I would like to compare the keys I get back in a JSON response for all results against a pre defined array of keys.
So I have this set of keys
def key_array
["key1", "key2", "key3"]
end
My response from an api call is returned in this format (array of hashes) outputted from @response
{"0"=>
{"key1"=>"value1",
"key2"=>"value2",
"key3"=>"value3"},
"1"=>
{"key1"=>"value1",
"key2"=>"value2",
"key3"=>"value3"},
"2"=>
{"key1"=>"value1",
"key2"=>"value2",
"key3"=>"value3"},
"Status"=>"100"}
}
When I do @response.keys
I get
["0", "1", "2"]
I can access each set of keys via its index individually with @response["0"].keys
, for example will return
["key1", "key2", "key3"]
What I would like to do with the rspec matchers is check that every returned result from the api call has the keys set in key_array
At the moment
expect(@response.keys).to match_array(key_array)
is matching the array of indexes against the key_array
I have stored.

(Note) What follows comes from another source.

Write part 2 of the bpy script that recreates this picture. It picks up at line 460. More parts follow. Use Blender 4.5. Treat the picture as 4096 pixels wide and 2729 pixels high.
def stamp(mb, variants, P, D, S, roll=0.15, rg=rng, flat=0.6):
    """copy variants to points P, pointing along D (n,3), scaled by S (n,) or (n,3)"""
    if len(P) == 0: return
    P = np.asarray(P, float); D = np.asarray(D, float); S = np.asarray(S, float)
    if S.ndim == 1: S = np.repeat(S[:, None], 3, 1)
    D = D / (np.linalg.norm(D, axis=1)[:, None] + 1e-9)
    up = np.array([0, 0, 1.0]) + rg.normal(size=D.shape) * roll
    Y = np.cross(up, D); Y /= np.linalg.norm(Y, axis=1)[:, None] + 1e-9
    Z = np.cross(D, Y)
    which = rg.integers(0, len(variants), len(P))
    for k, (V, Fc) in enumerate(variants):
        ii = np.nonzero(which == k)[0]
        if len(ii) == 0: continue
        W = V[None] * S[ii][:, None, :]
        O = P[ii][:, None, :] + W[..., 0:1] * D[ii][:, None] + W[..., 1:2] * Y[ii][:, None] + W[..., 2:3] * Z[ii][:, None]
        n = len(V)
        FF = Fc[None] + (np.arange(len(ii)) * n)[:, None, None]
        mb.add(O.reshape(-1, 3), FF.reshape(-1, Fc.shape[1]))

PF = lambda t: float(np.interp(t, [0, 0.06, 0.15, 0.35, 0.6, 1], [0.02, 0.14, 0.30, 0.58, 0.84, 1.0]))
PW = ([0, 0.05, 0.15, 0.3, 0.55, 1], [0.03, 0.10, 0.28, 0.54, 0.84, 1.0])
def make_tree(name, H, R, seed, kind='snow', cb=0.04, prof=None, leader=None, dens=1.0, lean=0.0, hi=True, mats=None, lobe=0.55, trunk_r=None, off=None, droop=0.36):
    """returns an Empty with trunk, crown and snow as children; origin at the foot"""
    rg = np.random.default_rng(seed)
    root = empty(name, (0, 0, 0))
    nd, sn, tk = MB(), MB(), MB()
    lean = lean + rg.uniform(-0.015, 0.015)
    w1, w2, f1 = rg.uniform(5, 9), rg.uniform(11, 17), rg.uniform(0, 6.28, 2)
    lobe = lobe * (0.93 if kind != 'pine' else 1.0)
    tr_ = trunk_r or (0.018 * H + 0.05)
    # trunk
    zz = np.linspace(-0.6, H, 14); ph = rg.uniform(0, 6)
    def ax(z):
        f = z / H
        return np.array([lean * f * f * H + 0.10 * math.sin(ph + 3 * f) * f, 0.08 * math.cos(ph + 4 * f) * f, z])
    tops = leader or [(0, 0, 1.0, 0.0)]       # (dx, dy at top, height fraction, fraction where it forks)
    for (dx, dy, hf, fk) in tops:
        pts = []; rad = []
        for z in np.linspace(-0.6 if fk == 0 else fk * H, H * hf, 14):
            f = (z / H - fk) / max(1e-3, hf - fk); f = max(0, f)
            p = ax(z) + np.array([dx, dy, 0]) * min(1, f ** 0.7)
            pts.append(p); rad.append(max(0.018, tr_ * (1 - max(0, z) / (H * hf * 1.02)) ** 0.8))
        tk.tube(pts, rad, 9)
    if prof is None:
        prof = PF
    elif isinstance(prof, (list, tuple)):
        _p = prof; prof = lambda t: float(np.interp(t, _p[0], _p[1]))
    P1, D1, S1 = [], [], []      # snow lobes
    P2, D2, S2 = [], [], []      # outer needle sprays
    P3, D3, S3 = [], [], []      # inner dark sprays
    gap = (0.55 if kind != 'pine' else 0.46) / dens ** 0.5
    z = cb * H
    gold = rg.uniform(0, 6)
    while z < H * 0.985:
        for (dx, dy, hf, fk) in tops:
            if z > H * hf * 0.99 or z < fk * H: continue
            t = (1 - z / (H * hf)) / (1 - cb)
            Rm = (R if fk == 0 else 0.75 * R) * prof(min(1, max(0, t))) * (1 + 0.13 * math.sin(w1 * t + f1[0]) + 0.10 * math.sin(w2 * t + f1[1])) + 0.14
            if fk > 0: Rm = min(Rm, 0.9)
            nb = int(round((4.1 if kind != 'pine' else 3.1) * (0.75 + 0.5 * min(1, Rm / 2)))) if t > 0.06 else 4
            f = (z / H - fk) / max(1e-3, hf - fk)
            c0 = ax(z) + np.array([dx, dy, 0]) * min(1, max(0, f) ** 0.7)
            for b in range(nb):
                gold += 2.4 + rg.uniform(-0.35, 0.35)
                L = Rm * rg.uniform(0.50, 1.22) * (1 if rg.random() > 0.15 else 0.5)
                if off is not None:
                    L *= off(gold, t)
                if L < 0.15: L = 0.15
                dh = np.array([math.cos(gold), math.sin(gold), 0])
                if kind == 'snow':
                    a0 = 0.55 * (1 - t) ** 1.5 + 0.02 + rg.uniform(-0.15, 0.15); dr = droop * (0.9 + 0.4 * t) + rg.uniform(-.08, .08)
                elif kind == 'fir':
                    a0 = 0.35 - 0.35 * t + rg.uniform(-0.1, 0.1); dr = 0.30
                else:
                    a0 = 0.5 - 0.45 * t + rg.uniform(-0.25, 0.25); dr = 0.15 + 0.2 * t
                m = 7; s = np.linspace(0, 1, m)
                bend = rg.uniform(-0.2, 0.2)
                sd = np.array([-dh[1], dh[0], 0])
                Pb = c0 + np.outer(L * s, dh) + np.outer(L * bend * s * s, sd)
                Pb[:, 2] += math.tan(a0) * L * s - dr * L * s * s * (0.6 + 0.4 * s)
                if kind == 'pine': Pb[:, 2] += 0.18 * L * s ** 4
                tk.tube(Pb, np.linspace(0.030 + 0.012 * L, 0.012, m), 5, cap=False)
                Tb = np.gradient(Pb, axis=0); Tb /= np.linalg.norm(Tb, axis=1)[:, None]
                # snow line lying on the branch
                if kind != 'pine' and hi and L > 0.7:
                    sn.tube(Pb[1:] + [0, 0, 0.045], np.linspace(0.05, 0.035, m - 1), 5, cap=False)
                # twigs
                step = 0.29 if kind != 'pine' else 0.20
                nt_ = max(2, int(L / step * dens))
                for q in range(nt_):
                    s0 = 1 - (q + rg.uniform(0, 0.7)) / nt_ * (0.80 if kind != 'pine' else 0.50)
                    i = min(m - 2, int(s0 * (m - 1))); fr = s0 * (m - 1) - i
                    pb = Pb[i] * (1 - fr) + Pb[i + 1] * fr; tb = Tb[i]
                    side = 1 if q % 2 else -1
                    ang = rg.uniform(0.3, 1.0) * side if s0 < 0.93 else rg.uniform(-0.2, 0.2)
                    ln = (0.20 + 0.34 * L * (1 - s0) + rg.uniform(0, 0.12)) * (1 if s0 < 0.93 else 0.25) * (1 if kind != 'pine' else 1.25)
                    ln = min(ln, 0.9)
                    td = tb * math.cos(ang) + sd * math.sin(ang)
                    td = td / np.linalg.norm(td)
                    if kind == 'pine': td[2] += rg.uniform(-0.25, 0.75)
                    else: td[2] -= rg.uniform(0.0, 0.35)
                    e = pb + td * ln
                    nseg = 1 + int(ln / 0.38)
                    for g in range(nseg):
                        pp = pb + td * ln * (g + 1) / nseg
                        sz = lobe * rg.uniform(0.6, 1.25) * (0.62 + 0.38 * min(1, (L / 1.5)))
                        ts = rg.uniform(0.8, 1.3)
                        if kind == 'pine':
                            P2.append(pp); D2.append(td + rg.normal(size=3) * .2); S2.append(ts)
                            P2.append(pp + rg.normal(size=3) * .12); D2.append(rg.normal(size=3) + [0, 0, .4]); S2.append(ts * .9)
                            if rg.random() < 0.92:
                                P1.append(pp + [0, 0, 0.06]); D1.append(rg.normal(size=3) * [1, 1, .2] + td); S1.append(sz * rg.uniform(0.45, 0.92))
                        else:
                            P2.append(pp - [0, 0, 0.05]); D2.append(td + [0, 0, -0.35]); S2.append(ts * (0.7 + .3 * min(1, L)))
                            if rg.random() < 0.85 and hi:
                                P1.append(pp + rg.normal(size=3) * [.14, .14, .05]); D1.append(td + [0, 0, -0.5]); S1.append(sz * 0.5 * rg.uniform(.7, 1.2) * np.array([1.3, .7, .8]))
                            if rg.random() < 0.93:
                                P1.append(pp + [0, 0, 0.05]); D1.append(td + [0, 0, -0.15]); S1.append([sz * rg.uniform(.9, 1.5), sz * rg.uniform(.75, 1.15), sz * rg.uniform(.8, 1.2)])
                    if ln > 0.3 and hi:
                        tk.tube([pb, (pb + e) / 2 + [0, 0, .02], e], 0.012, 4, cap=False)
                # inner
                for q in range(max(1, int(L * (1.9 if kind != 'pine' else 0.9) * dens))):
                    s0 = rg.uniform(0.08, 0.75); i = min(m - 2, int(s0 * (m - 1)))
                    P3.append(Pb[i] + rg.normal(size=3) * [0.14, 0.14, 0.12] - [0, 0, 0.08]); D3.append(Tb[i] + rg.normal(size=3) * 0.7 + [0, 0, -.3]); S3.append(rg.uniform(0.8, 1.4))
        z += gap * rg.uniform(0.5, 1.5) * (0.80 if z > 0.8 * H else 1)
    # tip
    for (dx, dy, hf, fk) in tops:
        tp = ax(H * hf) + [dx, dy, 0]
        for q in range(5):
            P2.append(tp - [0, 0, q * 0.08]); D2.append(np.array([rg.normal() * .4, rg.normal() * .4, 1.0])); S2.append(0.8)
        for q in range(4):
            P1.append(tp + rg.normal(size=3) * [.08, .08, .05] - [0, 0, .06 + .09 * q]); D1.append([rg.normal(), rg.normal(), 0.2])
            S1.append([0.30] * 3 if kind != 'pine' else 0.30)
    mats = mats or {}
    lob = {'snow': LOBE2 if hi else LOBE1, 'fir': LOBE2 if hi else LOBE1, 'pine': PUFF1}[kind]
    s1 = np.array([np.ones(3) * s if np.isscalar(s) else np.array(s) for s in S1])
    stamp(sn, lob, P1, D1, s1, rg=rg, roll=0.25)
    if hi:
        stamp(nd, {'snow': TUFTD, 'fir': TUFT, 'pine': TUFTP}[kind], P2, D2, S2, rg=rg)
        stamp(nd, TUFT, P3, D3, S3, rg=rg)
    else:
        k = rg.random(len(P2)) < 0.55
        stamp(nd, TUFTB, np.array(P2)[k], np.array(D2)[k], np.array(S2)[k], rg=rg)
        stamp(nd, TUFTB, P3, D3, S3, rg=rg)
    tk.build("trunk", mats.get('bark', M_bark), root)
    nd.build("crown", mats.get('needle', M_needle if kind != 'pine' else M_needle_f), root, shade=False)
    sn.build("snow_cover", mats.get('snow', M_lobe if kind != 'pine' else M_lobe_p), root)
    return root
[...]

How do I access the keys from within each index?
@response.each_value do |value|
expect(value.keys).to match_array(key_array)
end
This will work for you.
required_keys = %w{key1 key2 key3}
@response.each do |key, hash|
next if (key == "Status")
expect(hash).to include(*required_keys)
end
You can add an optional message to see which index any failure occured on:
@response.each do |key, hash|
next if (key == "Status")
expect(hash).to include(*required_keys), "Failed at #{key}"
end
The next
check can be turned into a regular-expression check, in case you've got other non-numeric keys that you want to ignore eg
next if /\D/.match(key) # the \D matches non-digits
If you want call expect method only once, you can do
expect( @response.values.map{|h| h.keys.sort}.uniq ).to eq([%w(key1 key2 key3)])
however it is rather ugly approach
I would firstly harvest incompletes:
incompletes = @response.reduce([]) { |memo, kv|
(key_array - kv.last.keys).empty? ? memo : memo << kv.first
}
And then do checks:
expect(incompletes).to match_array([])
Whether you only need to check:
incompletes = @response.reject { |*kv| (key_array - kv.last.keys).empty? }
expect(incompletes).to match_array([])
This former approach makes it easy to collect any desired information about wrong entries, since you are free to put anything valuable in the resulting array. Hope it helps.
UPD With status:
incompletes = @response.reject { |k,v|
# ⇓⇓ is k integer? ⇓⇓ or ⇓⇓ are valid keys all presented? ⇓⇓
k.to_i.to_s != k || (key_array - v.keys).empty?